I [revolution] will destroy every wrong which has power over men. I will destroy the domination of one over the other, of the dead over the living, of the material over the spiritual, I will shatter the power of the mighty, of the law of property. Man’s master shall be his own will, his own desire his only law, his own strength his only property, for only the free man is holy and there is naught higher than he. Let there be an end to the wrong that gives one man power over millions. . . since all are equal I shall destroy all dominion of one over the other.[6]
Wagner successfully combined these two things—universal socialism and a pure German character (according his lights)—in his four-part grand opera, The Ring.

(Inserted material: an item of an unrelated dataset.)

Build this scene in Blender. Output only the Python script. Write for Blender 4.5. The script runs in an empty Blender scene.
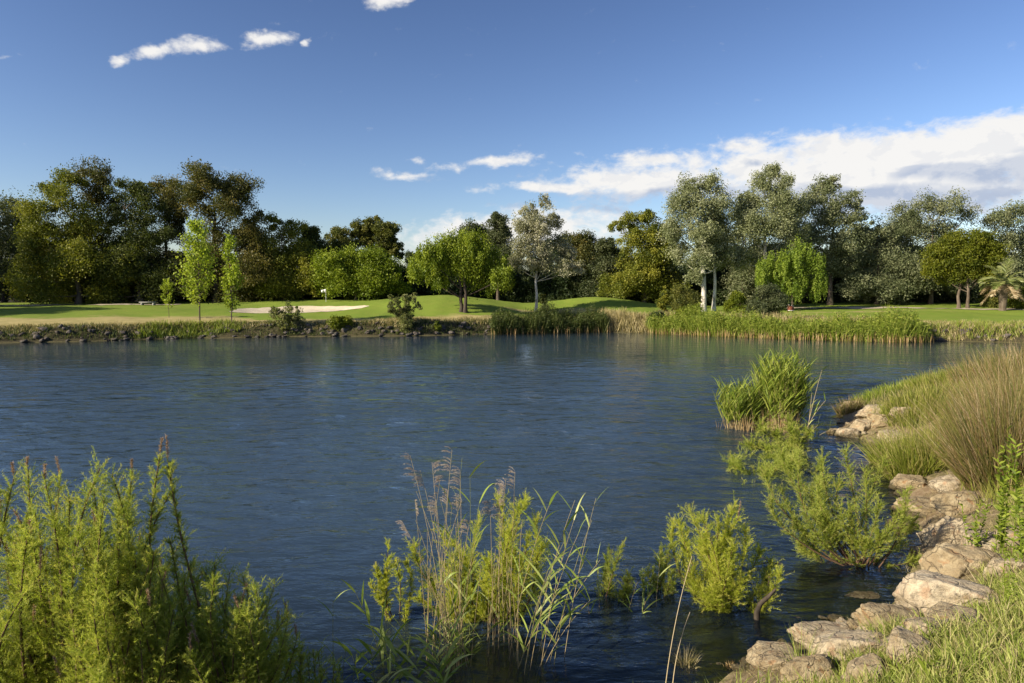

Inspired by an era earlier than the then nineteenth-century divide between Lutheran north and Catholic south, Wagner embraced the pre-Judeo-Christian pagan myth of the Ring of the Niebelung and the Scandinavian Poetic Edda and the Volsunga, portraying the gods to be malicious and manipulative fools who deserved death. Wagner, English philosopher Roger Scruton explains, “proposed man as his own redeemer and art as the transfiguring rite of passage to a higher world.”[7] Certainly, the death of Siegfried, leading to the fiery consumption of Valhalla in Wagner’s re-write, strongly suggests the apotheosis of man.